Sto pensando al registro perfetto per un personaggio molto giovane, come quello creato da J. S. Foer per il piccolo Oskar: dieci anni, sindrome di Asperger, unico quanto il viaggio nel microcosmo newyorkese di cui è l’eroe strampalato e adorabile. «Prenderai un raffreddissimo» per me è l’emblema della premura che questi ragazzini speciali sanno dimostrare nei riguardi delle persone amate. Ecco, l’uso del superlativo assoluto in Amico mio ha suscitato in me la stessa tenerezza. Gianmarco Perale sa bene che a tredici anni è assoluto anche il sentire, il suo romanzo è infatti disseminato di ricorrenze («malissimo», «profondissimo», «primissima», «calmissimo» ecc.), ma è la sovrabbondanza di «fortissimo» a fornire la chiave di lettura. Caratterizza ogni gesto nei punti di svolta nel romanzo («ho strizzato fortissimo gli occhi»; «ho stretto fortissimo i pugni»; «mi ha tirato uno schiaffo fortissimo»; «l’ha colpito, fortissimo, in testa»; «ha iniziato a tirare fortissimo» ecc.). E caratterizza anche il sentimento di Tom per l’amico Poni, fino a soffocargli il cuore e annebbiargli la mente con l’ineluttabilità di un corso d’acqua che esonda, di un distacco che frana, di una massa d’aria che vortica, travolgendo chiunque attraversi il suo procedere inesorabile, bugia dopo bugia. Leggendo lo si avverte fortissimo, come il dolore dei momenti di crescita.
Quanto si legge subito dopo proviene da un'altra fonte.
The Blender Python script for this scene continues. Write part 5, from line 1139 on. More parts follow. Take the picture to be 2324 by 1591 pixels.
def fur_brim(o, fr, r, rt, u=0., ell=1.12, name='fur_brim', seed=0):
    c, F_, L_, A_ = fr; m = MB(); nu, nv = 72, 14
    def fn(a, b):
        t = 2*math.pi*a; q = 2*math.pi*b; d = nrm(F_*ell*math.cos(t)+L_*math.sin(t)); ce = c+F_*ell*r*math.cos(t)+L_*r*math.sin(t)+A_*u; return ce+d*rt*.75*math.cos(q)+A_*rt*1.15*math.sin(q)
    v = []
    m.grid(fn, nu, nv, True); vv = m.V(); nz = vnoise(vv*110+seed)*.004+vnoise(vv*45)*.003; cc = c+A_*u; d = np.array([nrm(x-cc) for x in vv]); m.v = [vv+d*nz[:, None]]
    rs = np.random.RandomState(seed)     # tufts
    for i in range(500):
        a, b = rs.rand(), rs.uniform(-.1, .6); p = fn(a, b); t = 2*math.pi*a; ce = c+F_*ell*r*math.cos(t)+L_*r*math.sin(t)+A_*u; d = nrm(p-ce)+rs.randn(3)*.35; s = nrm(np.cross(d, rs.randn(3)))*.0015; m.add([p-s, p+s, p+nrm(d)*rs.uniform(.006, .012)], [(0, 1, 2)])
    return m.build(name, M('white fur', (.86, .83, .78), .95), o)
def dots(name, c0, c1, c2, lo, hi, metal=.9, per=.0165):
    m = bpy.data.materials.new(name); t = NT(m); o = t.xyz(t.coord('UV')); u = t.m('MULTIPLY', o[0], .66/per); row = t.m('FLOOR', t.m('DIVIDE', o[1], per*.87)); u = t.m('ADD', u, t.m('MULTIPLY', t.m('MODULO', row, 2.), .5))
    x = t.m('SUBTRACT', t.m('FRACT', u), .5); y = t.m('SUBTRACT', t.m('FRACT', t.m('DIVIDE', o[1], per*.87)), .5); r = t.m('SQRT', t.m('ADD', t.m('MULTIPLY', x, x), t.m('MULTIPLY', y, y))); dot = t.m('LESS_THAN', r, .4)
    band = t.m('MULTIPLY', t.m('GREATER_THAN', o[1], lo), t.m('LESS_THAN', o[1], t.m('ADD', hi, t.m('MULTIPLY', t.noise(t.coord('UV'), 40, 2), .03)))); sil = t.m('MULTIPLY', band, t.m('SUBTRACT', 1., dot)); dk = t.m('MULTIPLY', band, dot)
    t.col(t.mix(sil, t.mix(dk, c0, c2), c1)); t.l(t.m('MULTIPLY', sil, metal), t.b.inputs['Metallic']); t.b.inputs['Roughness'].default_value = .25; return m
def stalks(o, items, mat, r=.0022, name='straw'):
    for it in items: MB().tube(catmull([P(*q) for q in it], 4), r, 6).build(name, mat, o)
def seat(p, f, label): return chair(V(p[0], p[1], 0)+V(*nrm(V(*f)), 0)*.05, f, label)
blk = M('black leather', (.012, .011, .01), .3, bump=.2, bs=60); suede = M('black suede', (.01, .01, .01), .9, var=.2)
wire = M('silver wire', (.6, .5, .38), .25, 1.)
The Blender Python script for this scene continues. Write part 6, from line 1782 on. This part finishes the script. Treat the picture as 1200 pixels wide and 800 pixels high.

Poni è per Tom bambino il bisogno immediato da soddisfare, che deve diventare più duraturo per Tom adolescente. Ma è un bene fin troppo ideale, che neanche allora coincide con il bene comune. «A me sembra questo: se sbaglio io è tutto più grave. Tutto è più grave di tutto, se sbaglio io». È la consapevolezza di Tom a dare risalto alla sua incapacità di spiegare cosa prova per il suo amico. Tanto le parole non direbbero più dei fatti: Tom spacca il naso a Leo Fosco per difendere Poni, sovverte la realtà con la lucida ostinazione di un adulto per conquistare l’affetto del suo amico, poi sbrocca per la paura fino a farsi venire il mal di testa, eppure strapazza quel «coccodrillo azzurro con la coda masticata», un pupazzo che era di Poni, proprio come un bambino.

Leggere questo romanzo mi ha suggerito di dare fiducia nella capacità autoriale della nuova generazione. Gianmarco Perale per me è una nuova conoscenza, è un ragazzo un po’ schivo, che non fa sfoggio della sua ottima preparazione, cosa che apprezzo molto nelle persone. Per rendere in modo così convincente l’attaccamento ossessivo di Tom per Poni, sono convinta che esista un suo ricordo personale di qualcosa di analogo. Riflettendoci, forse la maggior parte delle persone all’età di Tom ha provato un attaccamento così per qualcuno. Di Perale tuttavia ammiro il coraggio con cui è riuscito a addomesticare la sua “bestia”. Ha riversato una grande forza di volontà nel caratterizzare il protagonista, fino a farlo diventare il martello con cui battere il chiodo, fino a far diventare altra una propria personale ossessione.

Questo darebbe un senso anche a determinate scelte stilistiche. Penso ad esempio alla prima persona singolare, che serve molto bene la coincidenza della voce narrante con il protagonista del romanzo, e al passato prossimo, che qualifica un’azione relativa al passato e i suoi legami obiettivi o psicologici con il presente, dati gli effetti di rilevanza attuale. L’autore sembra quasi voler avvisare il lettore che Tom è ancora coinvolto nei fatti che sta raccontando, e lo è in modo profondo. Il coinvolgimento affettivo è infatti alla base di tutto il romanzo. Una delle abilità di Perale riguarda proprio il parlato dei personaggi, soprattutto il non detto, attraverso un legame evidente con le circostanze, le interazioni, i dettagli ambientali, le pause e i silenzi che ricostruisce pagina dopo pagina il rapporto tra i due amici inseparabili e l’incidente scatenante. Anche grazie al buon uso di tutti i sensi nella narrazione, rimandando a sensazioni tangibili fin dall’inizio, nell’indimenticabile passo su Poni che prepara la spremuta d’arancia per Tom. Penso a quante arance saranno spremute ancora, nel frastuono dello spremiagrumi, con le dita appiccicose di succo zuccherino, ogni volta che qualcuno leggerà.